Your task is to copy each line that has the word "scene".

— BEGIN —

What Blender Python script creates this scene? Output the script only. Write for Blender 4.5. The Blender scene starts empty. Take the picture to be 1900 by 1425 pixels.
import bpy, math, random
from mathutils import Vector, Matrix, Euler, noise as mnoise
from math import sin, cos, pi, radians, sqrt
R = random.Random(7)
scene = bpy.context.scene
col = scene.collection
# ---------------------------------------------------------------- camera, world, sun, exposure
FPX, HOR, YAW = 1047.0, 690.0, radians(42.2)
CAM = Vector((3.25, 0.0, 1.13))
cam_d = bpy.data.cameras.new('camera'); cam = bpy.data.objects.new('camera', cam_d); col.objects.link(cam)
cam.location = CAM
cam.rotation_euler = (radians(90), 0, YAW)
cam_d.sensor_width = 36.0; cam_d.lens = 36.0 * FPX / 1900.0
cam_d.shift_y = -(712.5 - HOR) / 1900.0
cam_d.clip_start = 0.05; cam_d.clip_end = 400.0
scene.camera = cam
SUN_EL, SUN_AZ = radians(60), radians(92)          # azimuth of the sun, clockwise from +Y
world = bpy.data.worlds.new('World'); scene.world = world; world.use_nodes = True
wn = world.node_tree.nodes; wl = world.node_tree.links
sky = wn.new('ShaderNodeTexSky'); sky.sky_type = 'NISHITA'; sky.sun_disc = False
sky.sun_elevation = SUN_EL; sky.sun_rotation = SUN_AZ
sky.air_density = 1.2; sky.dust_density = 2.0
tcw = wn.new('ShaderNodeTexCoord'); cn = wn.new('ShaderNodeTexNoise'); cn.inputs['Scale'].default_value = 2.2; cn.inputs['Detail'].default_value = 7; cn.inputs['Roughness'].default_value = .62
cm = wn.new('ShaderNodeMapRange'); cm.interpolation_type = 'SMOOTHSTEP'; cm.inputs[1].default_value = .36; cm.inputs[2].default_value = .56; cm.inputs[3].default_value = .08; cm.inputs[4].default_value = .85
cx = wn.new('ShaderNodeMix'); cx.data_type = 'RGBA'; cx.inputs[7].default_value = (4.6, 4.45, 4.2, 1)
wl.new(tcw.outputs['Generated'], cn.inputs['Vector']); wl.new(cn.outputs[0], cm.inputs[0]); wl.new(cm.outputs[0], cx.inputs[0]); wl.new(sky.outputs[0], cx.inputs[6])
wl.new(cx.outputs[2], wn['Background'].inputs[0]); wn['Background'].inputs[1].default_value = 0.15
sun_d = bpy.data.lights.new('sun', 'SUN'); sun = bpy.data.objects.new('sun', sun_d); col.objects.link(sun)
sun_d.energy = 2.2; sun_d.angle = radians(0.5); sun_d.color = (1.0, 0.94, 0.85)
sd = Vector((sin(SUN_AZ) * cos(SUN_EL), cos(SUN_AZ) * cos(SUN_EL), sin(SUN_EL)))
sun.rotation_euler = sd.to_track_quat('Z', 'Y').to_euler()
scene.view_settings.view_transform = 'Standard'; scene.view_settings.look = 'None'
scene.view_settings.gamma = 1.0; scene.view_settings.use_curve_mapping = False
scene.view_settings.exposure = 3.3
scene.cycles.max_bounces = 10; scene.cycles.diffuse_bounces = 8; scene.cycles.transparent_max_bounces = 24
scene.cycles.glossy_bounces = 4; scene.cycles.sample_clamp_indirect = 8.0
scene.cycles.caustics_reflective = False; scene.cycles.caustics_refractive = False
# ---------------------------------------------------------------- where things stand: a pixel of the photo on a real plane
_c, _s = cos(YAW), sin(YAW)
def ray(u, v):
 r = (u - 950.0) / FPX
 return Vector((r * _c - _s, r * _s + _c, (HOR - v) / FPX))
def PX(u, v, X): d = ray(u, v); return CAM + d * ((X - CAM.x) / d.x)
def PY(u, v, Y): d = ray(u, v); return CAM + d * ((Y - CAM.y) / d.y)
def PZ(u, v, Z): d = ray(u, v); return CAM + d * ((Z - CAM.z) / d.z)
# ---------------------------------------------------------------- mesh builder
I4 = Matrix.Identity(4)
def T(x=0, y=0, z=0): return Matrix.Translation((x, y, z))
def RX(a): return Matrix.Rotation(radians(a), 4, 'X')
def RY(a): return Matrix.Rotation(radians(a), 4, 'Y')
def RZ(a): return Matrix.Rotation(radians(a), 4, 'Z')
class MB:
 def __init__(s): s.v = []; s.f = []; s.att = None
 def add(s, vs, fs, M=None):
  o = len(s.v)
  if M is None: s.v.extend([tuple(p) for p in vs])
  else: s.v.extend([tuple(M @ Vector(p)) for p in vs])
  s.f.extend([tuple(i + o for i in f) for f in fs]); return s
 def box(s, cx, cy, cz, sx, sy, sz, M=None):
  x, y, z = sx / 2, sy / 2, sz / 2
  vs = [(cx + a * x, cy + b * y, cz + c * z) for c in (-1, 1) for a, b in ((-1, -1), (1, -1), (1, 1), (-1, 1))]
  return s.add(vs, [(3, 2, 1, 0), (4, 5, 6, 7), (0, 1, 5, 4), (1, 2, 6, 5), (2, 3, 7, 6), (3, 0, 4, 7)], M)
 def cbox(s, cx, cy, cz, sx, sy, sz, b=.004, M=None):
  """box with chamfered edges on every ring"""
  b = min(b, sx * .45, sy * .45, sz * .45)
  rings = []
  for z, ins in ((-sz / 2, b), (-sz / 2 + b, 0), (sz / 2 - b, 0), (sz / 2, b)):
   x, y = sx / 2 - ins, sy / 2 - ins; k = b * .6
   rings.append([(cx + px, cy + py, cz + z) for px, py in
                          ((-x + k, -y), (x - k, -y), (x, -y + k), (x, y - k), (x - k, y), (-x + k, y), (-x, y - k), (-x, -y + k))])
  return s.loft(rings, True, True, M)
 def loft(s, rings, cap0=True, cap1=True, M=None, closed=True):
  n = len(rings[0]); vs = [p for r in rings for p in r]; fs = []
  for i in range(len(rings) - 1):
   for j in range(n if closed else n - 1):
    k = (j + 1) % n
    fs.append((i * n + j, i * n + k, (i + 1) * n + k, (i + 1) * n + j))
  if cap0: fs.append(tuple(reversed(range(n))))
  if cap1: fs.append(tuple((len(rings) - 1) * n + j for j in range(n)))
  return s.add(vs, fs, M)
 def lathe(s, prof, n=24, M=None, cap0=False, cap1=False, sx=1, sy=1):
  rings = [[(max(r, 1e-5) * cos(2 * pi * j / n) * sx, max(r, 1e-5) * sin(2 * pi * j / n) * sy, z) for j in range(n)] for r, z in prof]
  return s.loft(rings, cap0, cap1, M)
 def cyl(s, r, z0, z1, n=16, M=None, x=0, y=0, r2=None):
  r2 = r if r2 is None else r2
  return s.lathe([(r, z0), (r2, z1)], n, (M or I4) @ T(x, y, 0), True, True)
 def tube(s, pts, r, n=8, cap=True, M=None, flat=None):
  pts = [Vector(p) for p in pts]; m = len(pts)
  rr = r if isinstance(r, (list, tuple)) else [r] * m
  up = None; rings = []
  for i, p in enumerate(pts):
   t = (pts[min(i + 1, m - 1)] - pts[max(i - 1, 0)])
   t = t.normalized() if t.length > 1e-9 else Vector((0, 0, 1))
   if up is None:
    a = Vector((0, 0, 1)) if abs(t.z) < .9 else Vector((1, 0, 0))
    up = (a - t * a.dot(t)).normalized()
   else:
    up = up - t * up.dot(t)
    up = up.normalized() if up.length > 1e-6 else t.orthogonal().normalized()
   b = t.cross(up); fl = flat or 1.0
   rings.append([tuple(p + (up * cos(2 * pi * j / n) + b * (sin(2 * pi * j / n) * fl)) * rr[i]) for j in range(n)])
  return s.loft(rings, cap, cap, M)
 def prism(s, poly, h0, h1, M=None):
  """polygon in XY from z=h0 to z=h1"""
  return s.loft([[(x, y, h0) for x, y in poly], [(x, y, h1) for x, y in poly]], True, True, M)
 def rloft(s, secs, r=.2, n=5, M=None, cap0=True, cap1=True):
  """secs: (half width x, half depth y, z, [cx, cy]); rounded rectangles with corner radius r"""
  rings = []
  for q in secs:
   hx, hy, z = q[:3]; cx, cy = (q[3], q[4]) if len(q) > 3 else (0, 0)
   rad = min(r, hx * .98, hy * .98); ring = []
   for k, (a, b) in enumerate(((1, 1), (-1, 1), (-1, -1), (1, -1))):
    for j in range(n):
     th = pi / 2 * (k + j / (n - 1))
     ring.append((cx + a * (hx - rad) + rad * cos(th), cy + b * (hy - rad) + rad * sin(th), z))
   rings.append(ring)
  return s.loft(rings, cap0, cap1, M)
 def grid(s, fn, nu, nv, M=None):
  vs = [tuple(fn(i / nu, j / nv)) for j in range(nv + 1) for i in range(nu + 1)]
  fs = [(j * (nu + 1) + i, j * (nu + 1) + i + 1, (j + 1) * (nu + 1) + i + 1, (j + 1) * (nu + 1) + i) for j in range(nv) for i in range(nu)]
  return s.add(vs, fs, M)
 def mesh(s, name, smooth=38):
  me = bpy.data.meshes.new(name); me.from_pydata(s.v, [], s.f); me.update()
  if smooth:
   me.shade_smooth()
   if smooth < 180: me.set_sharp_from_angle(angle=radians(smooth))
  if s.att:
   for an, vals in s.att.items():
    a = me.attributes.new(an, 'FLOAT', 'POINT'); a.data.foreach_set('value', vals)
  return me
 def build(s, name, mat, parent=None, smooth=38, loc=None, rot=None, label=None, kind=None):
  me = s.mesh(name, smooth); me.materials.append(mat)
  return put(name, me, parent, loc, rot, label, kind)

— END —

- The completed task:
What Blender Python script creates this scene? Output the script only. Write for Blender 4.5. The Blender scene starts empty. Take the picture to be 1900 by 1425 pixels.
scene = bpy.context.scene
col = scene.collection
scene.camera = cam
world = bpy.data.worlds.new('World'); scene.world = world; world.use_nodes = True
scene.view_settings.view_transform = 'Standard'; scene.view_settings.look = 'None'
scene.view_settings.gamma = 1.0; scene.view_settings.use_curve_mapping = False
scene.view_settings.exposure = 3.3
scene.cycles.max_bounces = 10; scene.cycles.diffuse_bounces = 8; scene.cycles.transparent_max_bounces = 24
scene.cycles.glossy_bounces = 4; scene.cycles.sample_clamp_indirect = 8.0
scene.cycles.caustics_reflective = False; scene.cycles.caustics_refractive = False